Mais le rappel au règlement et la défense de l’orthodoxie en matière de moyens font rarement une politique, comme l’histoire n’a cessé de le montrer, alors que le monde des banques centrales évolue globalement sous une pression à laquelle on ne résiste pas : celle des circonstances. Les conduisant à reconsidérer leur mission, leurs objectifs et même – de manière sacrilège – leur indépendance (en envisageant des actions concertées avec les Etats). Tout cela avec les effets que l’on constate sur les marchés (voir plus haut).
Faisant toujours bande à part, la BCE vient de baisser son principal taux d’un quart de point, à 0,50%, elle ne pouvait faire moins sauf à décevoir les marchés. Les affaires n’en seront que meilleures, mais l’économie n’y gagnera rien, tout particulièrement les PME des pays du Sud de l’Europe qui multiplient les handicaps, dont les taux élevés qu’elles doivent consentir pour accéder au crédit. En déclarant que la BCE était « prête à agir » et qu’elle poursuivrait sa politique accommodante « aussi longtemps que nécessaire », Mario Draghi a appliqué un programme minimum fait d’intentions et non pas de mesures. L’effet de ses mesures phares s’essouffle et l’on est toujours dans l’attente des suivantes. L’annonce de l’étude des moyens de relancer la titrisation sonne comme l’incapacité de la relancer afin de promouvoir le crédit aux PME.

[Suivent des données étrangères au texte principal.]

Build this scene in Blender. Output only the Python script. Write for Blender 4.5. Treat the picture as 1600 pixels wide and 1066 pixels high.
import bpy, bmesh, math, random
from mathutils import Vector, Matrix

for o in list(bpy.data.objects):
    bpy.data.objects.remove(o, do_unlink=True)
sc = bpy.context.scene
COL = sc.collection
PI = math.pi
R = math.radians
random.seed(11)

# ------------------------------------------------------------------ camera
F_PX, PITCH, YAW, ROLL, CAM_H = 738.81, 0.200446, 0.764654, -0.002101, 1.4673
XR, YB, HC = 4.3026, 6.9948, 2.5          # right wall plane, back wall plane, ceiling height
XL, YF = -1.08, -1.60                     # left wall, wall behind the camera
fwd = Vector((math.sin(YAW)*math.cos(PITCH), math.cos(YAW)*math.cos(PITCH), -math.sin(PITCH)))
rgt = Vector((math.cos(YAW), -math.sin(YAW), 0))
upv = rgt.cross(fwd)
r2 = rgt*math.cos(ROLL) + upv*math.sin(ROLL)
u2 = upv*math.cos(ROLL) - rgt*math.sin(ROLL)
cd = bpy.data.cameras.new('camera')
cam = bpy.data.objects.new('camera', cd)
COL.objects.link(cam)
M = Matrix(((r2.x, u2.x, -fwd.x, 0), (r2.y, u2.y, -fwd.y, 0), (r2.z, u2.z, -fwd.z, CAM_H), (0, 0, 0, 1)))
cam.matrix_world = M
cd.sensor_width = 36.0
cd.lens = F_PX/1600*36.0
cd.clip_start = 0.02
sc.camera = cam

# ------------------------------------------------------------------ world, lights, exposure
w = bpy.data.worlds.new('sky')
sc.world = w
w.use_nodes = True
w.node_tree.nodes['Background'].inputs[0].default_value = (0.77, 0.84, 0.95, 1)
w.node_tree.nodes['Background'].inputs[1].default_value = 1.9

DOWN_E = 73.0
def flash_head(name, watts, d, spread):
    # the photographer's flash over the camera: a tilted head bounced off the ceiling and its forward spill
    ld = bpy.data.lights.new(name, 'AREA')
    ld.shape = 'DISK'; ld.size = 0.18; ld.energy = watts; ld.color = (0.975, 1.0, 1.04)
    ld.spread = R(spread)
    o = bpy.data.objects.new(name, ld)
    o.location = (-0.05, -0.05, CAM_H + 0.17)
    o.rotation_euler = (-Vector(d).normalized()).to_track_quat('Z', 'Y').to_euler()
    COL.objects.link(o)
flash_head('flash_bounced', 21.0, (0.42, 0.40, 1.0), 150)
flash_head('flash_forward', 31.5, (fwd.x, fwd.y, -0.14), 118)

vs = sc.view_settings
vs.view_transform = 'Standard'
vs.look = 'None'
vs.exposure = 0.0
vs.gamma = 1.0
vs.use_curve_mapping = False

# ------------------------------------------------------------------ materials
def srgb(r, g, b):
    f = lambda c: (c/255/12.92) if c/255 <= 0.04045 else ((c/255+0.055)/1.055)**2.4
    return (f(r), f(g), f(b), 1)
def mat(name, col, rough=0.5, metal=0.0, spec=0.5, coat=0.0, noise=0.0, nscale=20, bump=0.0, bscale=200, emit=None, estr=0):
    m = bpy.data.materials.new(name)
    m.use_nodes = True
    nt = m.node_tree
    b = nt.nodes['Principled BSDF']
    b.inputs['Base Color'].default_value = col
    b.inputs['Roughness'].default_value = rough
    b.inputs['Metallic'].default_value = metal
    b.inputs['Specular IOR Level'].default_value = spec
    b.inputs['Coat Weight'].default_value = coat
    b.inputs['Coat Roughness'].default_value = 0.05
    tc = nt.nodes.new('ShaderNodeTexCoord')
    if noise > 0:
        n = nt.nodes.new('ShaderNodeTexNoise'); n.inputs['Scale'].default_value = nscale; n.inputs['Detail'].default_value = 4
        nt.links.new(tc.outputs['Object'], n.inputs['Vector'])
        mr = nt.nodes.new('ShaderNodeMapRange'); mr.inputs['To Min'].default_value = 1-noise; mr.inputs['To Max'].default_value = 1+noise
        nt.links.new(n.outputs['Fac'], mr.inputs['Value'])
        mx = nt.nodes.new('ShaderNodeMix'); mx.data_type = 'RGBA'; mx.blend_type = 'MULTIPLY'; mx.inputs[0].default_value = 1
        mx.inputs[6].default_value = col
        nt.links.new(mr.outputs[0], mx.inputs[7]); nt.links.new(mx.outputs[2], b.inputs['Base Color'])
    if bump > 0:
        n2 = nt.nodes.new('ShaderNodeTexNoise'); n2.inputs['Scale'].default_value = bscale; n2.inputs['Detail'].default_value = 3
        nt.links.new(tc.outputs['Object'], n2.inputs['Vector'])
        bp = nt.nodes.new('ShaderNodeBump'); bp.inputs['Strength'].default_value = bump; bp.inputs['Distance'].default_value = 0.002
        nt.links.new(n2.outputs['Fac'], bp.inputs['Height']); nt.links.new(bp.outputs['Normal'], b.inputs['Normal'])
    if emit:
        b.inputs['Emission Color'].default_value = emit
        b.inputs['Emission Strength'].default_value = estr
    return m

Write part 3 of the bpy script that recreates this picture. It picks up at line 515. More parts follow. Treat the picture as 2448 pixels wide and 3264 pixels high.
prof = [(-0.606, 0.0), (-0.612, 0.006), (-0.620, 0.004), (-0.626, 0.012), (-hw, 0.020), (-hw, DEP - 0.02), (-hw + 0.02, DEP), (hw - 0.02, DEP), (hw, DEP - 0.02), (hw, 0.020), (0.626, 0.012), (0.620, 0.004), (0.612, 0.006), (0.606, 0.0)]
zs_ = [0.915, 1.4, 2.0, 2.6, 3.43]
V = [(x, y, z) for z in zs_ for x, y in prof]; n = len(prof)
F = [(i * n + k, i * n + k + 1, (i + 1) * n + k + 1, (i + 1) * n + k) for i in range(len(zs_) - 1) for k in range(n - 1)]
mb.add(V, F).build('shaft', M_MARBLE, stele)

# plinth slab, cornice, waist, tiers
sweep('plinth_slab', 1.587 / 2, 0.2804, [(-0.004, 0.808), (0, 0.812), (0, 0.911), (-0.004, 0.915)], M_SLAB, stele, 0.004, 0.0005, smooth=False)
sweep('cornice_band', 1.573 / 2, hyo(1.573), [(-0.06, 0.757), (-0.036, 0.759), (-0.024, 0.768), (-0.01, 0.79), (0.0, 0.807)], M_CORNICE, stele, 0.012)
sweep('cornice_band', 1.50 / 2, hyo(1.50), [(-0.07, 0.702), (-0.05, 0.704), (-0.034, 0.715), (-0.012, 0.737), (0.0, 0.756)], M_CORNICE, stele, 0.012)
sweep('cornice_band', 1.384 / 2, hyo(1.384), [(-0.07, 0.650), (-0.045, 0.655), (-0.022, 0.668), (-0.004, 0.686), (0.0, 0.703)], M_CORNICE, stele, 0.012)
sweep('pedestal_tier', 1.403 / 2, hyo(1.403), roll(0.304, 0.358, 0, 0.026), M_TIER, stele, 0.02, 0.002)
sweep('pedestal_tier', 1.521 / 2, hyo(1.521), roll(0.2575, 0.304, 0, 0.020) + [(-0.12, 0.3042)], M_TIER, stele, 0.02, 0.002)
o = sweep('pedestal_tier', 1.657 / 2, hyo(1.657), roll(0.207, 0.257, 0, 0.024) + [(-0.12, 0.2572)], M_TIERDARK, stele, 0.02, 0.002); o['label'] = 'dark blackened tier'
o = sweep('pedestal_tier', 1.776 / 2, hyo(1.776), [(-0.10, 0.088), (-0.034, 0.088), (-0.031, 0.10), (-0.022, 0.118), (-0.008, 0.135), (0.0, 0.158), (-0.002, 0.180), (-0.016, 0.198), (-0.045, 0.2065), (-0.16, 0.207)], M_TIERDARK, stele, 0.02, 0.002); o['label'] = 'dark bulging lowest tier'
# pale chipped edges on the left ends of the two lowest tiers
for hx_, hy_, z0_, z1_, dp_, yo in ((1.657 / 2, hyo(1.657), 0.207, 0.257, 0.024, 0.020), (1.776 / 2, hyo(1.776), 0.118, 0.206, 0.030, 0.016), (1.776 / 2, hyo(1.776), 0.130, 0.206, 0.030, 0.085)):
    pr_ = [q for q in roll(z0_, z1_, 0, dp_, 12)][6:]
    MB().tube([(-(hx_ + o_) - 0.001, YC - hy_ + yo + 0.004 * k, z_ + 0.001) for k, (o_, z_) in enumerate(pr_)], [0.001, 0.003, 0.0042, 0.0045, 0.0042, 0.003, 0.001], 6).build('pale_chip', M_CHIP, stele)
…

Un nouvel éclairage est apporté par des calculs réalisés par l’assureur allemand Allianz et l’institut d’études économiques IfW. Dans les deux cas, l’Allemagne serait en train de réaliser des économies grâce à la crise. D’un montant de 10,2 milliards d’euros pour la période 2010-2012 pour le premier, et de 8,6 milliards d’euros pour 2011 pour le second, estimées à 9,6 milliards d’euros pour 2012. Elles résultent des baisses du coût de financement de la dette allemande, étroitement liée à l’augmentation de celle des pays du Sud européen. La Finlande, l’Autriche, les Pays-Bas et la France ont également bénéficié, dans une moindre mesure, des effets du même mécanisme. Il faudrait un défaut de paiement des pays ayant bénéficié d’un plan de sauvetage pour qu’il en soit autrement.